I'm reading a book about concurrency in Go (I'm learning it now) and I found this code:
c := sync.NewCond(&sync.Mutex{})
queue := make([]interface{}, 0, 10)
removeFromQueue := func(delay time.Duration) {
time.Sleep(delay)
c.L.Lock()
queue = queue[1:]
fmt.Println("Removed from queue")
c.L.Unlock() c.Signal()
}
for i := 0; i < 10; i++ {
c.L.Lock()
// Why this loop?
for len(queue) == 2 {
c.Wait()
}
fmt.Println("Adding to queue")
queue = append(queue, struct{}{})
go removeFromQueue(1*time.Second)
c.L.Unlock()
}
The problem is that I don't understand why the author introduces the for loop marked by the comment. As far as I can see, the program would be correct without it, but the author says that the loop is there because Cond will signal that something has happened only, but that doesn't mean that the state has truly changed.

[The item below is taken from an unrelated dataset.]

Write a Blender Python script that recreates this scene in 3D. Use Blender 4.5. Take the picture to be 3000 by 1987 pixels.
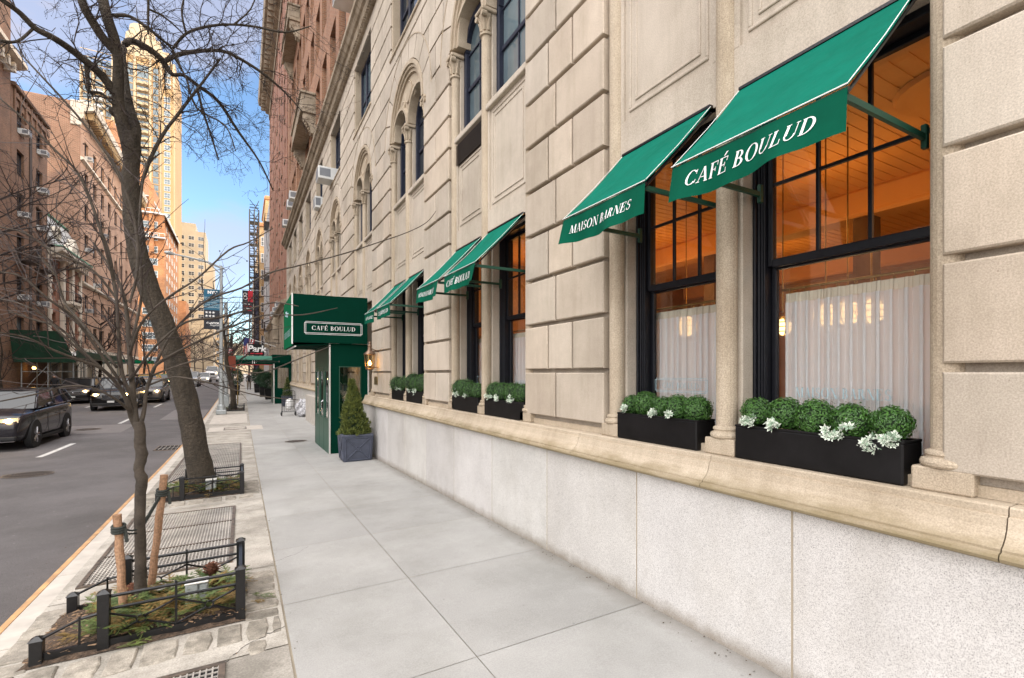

In what case could that be possible?
Without the actual book at hand, and instead just some code snippets that seem out of context, it is hard to say what the author had in mind in particular. But we can guess. There is a general point about condition variables in most languages, including Go: waiting for some condition to be satisfied does require a loop in general. In some specific cases, the loop is not required.
The Go documentation is, I think, clearer about this. In particular, the text description for sync's func (c *Cond) Wait() says:
Wait atomically unlocks c.L and suspends execution of the calling goroutine. After later resuming execution, Wait locks c.L before returning. Unlike in other systems, Wait cannot return unless awoken by Broadcast or Signal.
Because c.L is not locked when Wait first resumes, the caller typically cannot assume that the condition is true when Wait returns. Instead, the caller should Wait in a loop:
c.L.Lock() for !condition() { c.Wait() } ... make use of condition ... c.L.Unlock()
I added bold emphasis to the phrase that explains the reason for the loop.
Whether you can omit the loop depends on more than one thing:
Signal and/or Broadcast?As the Go documentation says, there's one case we don't have to worry about in Go, that we might in some other systems. In some systems, the equivalent of Wait is sometimes resumed (via the equivalent of Signal) when Signal (or its equivalent) has not actually been invoked on the condition variable.
The queue example you've quoted is particularly odd because there is only one goroutine—the one running the for loop that counts to ten—that can add entries to the queue. The remaining goroutines only remove entries. So if the queue length is 2, and we pause and wait for a signal that the queue length has changed, the queue length can only have changed to either one or zero: no other goroutine can add to it and only the two goroutines we have created at this point can remove from it. This means that given this particular example, we have one of those cases where the loop is not required after all.
(It's also odd in that queue is given an initial capacity of 10, which is as many items as we'll put in, and then we start waiting when its length is exactly 2, so that we should not reach that capacity anyway. If we were to spin off additional goroutines that might add to the queue, the loop that waits while len(queue) == 2 could indeed be signaled by a removal that drops the count from 2 to 1 but not get a chance to resume until insertion occurs, pushing the count back up to 2. However, depending on the situation, that loop might not be resumed until two other goroutines have each added an entry, pushing the count to 3, for instance. So why repeat the loop when the length is exactly two? If the idea is to preserve queue slots, we should loop while the count is greater than or equal to 2.)
(Besides all this, the initial capacity is not relevant as the queue will be dynamically resized to a large slice if necessary.)